I wrote recently about the inability of much of modern culture to understand the absolute centrality of faith commitments in the lives of believers. It’s far easier, no doubt, to treat sincere conviction as a social nicety or tribal signifier, or perhaps simply an excuse for some sort of bigotry. That is the preconception A Hidden Life so dramatically upends, by forcing the audience to behold a “radical hope” that so many today simply cannot understand. Franz’s stand benefits him nothing in material terms, and costs him everything—and yet we, the audience, know that his actions are heroic in a more-than-crudely-existentialist way. His sacrifice is a sacrifice in the name of the transcendent Good, buttressed by a similarly transcendent hope. And I struggle to think of anything that’s more edifying for a movie to depict.

To be sure, Malick never hesitates to show the sad and painful aspects—for both Franz and Fani—of Franz’s fateful choice. But this is a good and proper sadness: where Silence plunges the viewer into a thick morass of moral confusion, A Hidden Life is a cleansing, purgative flame. Would you,Malick dares to ask us, have the strength to follow Jesus rather than merely admiring Him? The film has the audacity to suggest that the right choice, in many situations, is not especially unclear: what is lacking on our parts is moral courage, a willingness to trust in radical hope, and out of that deficiency flow all our rationalizations and excuses for not doing the good. The answer, we know in our bones, is never to trample the fumi-e.
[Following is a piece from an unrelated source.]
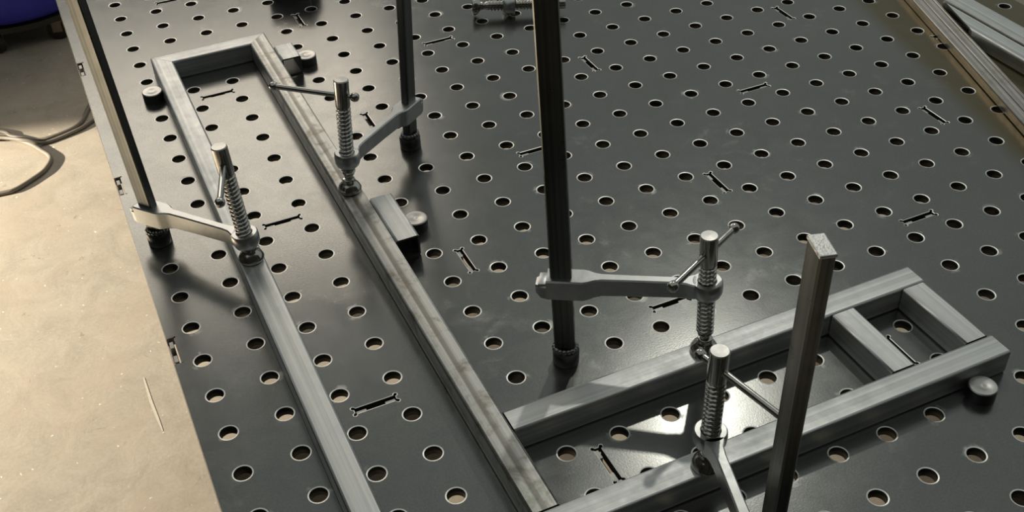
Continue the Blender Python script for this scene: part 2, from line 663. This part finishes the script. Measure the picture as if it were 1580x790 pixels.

With 2020 nominations already out, it appears that Oscar voters—to their shame—have largely ignored A Hidden Life. No matter. This is a rare and beautiful movie that’s well worth trekking out of your way to see, extended runtime notwithstanding. Anyone who’s ever wondered why Hollywood doesn’t make good movies about people of faith, or otherwise bemoaned the lack of exceptional Christian art in the new millennium, need look no further. A Hidden Life is what you’ve been longing for.